Laura St Clair, senior VP of international formats at Sony Pictures Television, added: “Family viewing and co-viewing is incredibly important. Sony has a quizshow catalogue. Five years ago we could not pitch a quizshow – we’d walk into a pitch and be told, ‘As long as it’s not a quiz you can pitch it.’

It’s lovely that has changed because young people do watch quizzes, but they don’t necessarily watch them if they’re cast with older contestants, older-skewing hosts, questions about history. They want something with energy that is well cast. They will watch and turn up. We’ve got plenty of research that backs that up. Broadcasters have picked that up.

4. Drama and comedy formats could be the next turn of the wheel
All execs appearing on the Future of Formats in CEE panel agreed the Polish market was absolutely prime real estate for scripted formats, particularly in comedy following Canal+’s success with its local version of The Office, which has now aired for five seasons.

Banijay-owned prodco Endemol Shine Poland is planning to push further into Central and Eastern Europe (CEE)’s scripted market after successfully re-booting crime format Penoza. The Warsaw-based outfit is best known for producing entertainment formats such as Your Face Sounds Familiar, Good Luck Guys and MasterChef, with scripted playing a smaller role in its output. But that looks set to change as the label readies a slate of original dramas under CEO Małgorzata ‘Gosia’ Perkowska-Czaja.

Steve Matthews

“The brilliant Gosia took over as CEO in Poland and that brought a new kind of energy and passion for scripted,” Steve Matthews, head of scripted, creative at Banijay, told C21. “She really wants to lift up the scripted side, which is clearly an area ripe for expansion. Gosia definitely doesn’t want to rest on her laurels and do just unscripted. There is a lot in development in the scripted slate. Some of those are originals and longform dramas, while some are taking a little bit longer to work their way through various forms. Gosia is working away and they’re super busy.”
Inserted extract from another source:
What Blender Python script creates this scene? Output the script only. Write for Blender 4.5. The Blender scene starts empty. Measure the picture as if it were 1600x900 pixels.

St Clair at Sony said: “We’re pushing our extensive Sony scripted catalogue. We have Doc, Teacher, Mad About You, Married With Children and a lot of nuanced comedy like Chosen and Yo No Soy Mendoza. I’ll be pushing all of that in CEE. We see a big opportunity in scripted formats.”

Van Niekerk at BBC Studios adds: “We would love to do more scripted in the territory; we have Ghosts, Doctor Foster and others. The BBC has more great formats than just Dancing With The Stars. We also have The Honesty Box, 1% Club and a vast catalogue of successful gameshows that work well in access prime.”

5. A lesson from the Netherlands
The age-old question at events like Content Warsaw is how you turn your market from an importer and adapter of formats into an exporter of original IP. This is difficult when, as we heard last week, one of the main trend is reboots of classic IP. Kepinski at Jake Vision thinks the answer may lay elsewhere in Europe.

He said: “Linear television broadcaster are into formats because they don’t want to take risk. The streamers take risk but they also take all the IP rights. LOL on Amazon is only for Amazon, same with Love Is Blind for Netflix. In the Netherlands, you have John De Mol owning his own broadcaster. He puts 50 formats a year out there, 48 don’t do well but two are succeeding. The Floor – he started that on his SBS. He’s taking the risk. That’s something which should change here, in my opinion.”